To me, when I think of freelance modelling I think of an entire railway system with its own livery and even its own locomotive designs.
Though I seen the point of an imaginary station being freelance, my personal concept is that if ones layout is based on a real railway company, e.g. GWR in a certain time span, or if a modeller just runs what he or she likes, so we have a mix of models from different eras and regions, that these are not the freelance concept I was thinking about as the models are based on real prototypes and have prototype liveries.
Freelancing in my view certainly stretches to USA modellers who buy a model unpainted, and then invents their own livery and railway company.
It is a fascinating subject which has some thoughts that I'd not come across before as though I'd always invent a station when I modelled in 00 gauge, I'd never would have said it was a freelance model as I'd try to run a specific region and area etc (E.g.

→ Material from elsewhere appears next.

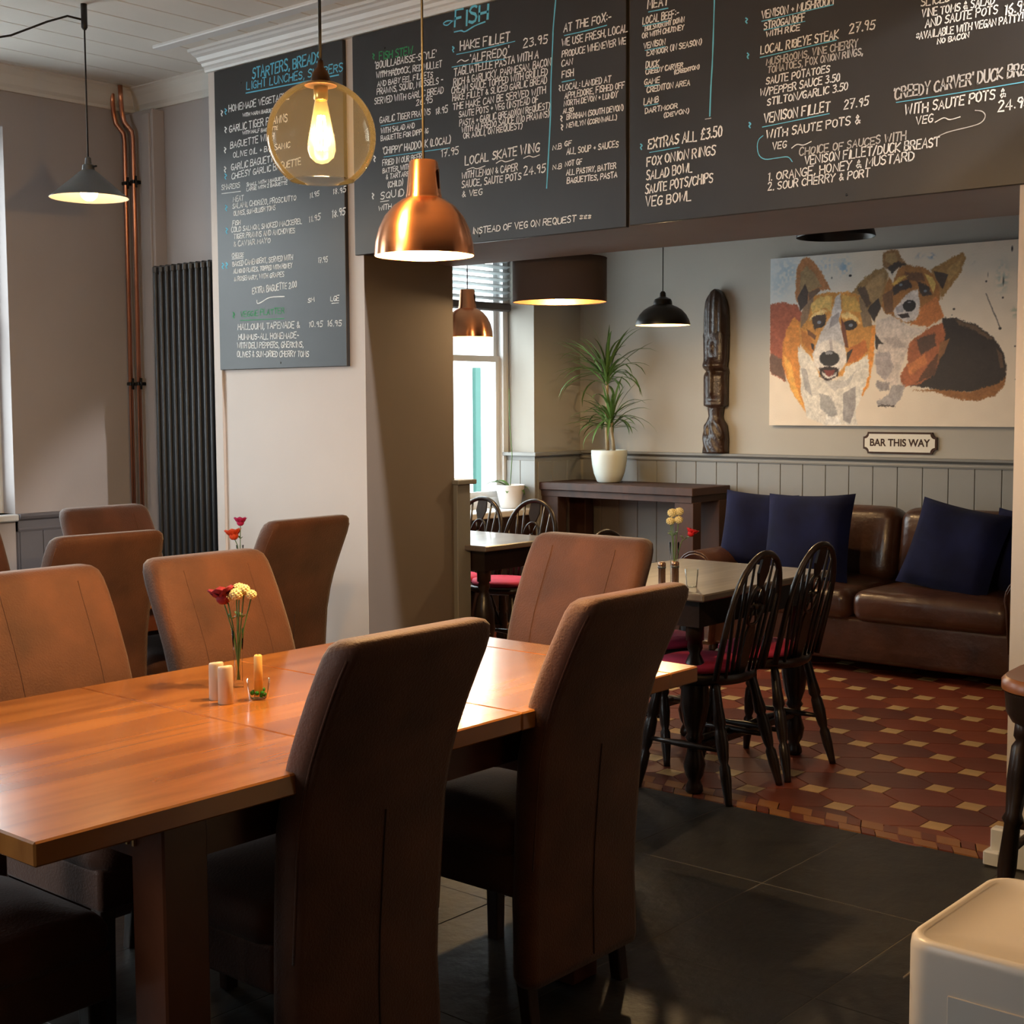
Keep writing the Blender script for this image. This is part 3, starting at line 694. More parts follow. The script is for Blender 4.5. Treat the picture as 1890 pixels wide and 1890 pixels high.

GWR in South Wales or then B.R. blue era early '80's in Western Region, South West Wales).
I think most modellers make stations to their own design as few of us have the space to model a station at an actual location.
pete12345

Re: Prototype Or Freelance Modelling?

Post by pete12345 »

Bufferstop wrote:What do people regard as freelance.
Location
Imaginary line in imaginary location
Imaginary line in real but non railway location
Real line, real location but imagined to racy on instead of closure.
Imagined everything as in the "Disc World" model.

Motive Power
Might have beens Models of locos thought about but nor built, eg, GWR and SR Pacifics
Imagined locos which follow a particular designer or manufacturers philosophy.
"Out of thin air" designs, may or may not be practicable.

Operation
Didn't/doesn't exist but sticks to the rules.
Did/does exist but non authentic operation

Extreme freelance
Anything goes.

Should be a place for everyone in that list
I do wonder why it's common to model a real railway in a location which doesn't exist, but not to model a realistic railway line in a real-world location- except that the company never existed. As long as the company and its reason for existence are plausible, surely the latter us more realistic.